Preschool / Early Intervention

Issue:           

Preschools that serve children with developmental disabilities are paid significantly less than it costs to operate them; the state reimburses these programs at 94 percent of allowable cost and even less of actual cost. Chapters of The Arc New York can no longer subsidize preschool programs without endangering other OPWDD related programs.

In addition, due to the teacher compensation gap between special education schools and public schools, we also continue to have extraordinary teacher recruitment and retention challenges.

Preschools need appropriate growth factors and tuition rate increases along with other fiscal support to bring reimbursement more closely in line with the cost of operations.

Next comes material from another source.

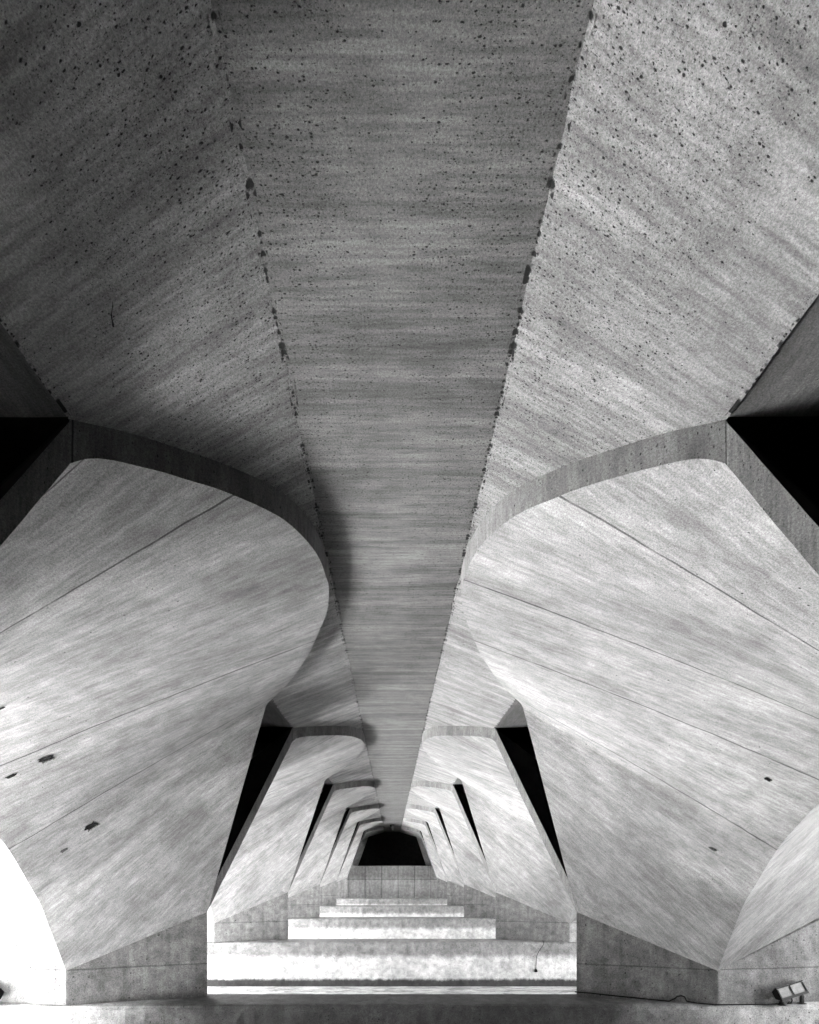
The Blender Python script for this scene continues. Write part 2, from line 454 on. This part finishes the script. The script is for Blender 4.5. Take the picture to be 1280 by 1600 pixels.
# ---------------------------------------------------------------- girder and deck
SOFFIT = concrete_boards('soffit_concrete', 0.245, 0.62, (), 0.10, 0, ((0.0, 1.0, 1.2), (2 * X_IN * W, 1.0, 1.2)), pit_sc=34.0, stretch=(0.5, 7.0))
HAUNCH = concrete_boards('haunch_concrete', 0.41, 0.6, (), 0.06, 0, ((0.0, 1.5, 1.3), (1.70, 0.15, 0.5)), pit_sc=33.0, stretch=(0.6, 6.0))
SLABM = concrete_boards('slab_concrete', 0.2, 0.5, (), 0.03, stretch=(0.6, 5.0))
bridge = empty('bridge_deck', P(0, 0, Z_IN), 'vaulted concrete bridge girder and deck running overhead along the whole tunnel', 'bridge deck')
bl = Vector(bridge.location)
D0, D1 = -0.62, 6.9
def strip(name, xz, mat, jit, ny=420, nx=6, skew=0.0):
    """strip of soffit between two edges (x,z); uv x across in metres, y along. jit = (edge0, edge1) waviness"""
    V, UV, Fc = [], [], []
    (xa, za), (xb, zb) = xz
    wid = math.hypot((xb - xa) * W, (zb - za) * W)
    for i in range(ny + 1):
        d = D0 + (D1 - D0) * i / ny
        for k in range(nx + 1):
            t = k / nx
            x, z = xa + (xb - xa) * t, za + (zb - za) * t
            q = Vector(P(x + SH, d, z))
            j = jit[0] * (t == 0) + jit[1] * (t == 1)
            if j:
                q.x += j * (mnoise.noise(Vector((q.y * 1.3, q.x, 0))) + .6 * mnoise.noise(Vector((q.y * 5, q.x, 3))))
            V.append(tuple(q - bl)); UV.append((t * wid, d * S + skew * t * wid))
    for i in range(ny):
        for k in range(nx):
            a = i * (nx + 1) + k; f = (a, a + nx + 1, a + nx + 2, a + 1)
            Fc.append(f if xb > xa else tuple(reversed(f)))
    return mesh_obj(name, V, Fc, mat, bridge, UV)
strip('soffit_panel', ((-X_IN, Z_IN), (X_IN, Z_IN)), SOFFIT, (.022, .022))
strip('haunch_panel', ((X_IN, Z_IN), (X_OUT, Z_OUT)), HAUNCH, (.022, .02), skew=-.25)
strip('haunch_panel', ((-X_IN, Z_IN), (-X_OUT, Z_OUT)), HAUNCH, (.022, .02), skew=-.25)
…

Research shows that investing in preschool programs has a significant return on investment.

Position:     

We advocate for the following to support and sustain preschool and early intervention opportunities for children with intellectual and developmental disabilities:

  • provide a 4% tuition increase for special education schools in 2018-19 school year;
  • include statutory index for annual tuition increases for 4410 preschools and 853 special education schools, and establish a reserve fund to maintain fiscal viability;
  • provide $18 million for special education schools to narrow the teacher compensation gap; 
  • set aside Universal Pre-school (UPK) seats to ensure classroom integration with 4410 special education preschools; and
  • provide a 4% Early Intervention rate increase to address 20+ years of flat/decreasing rates.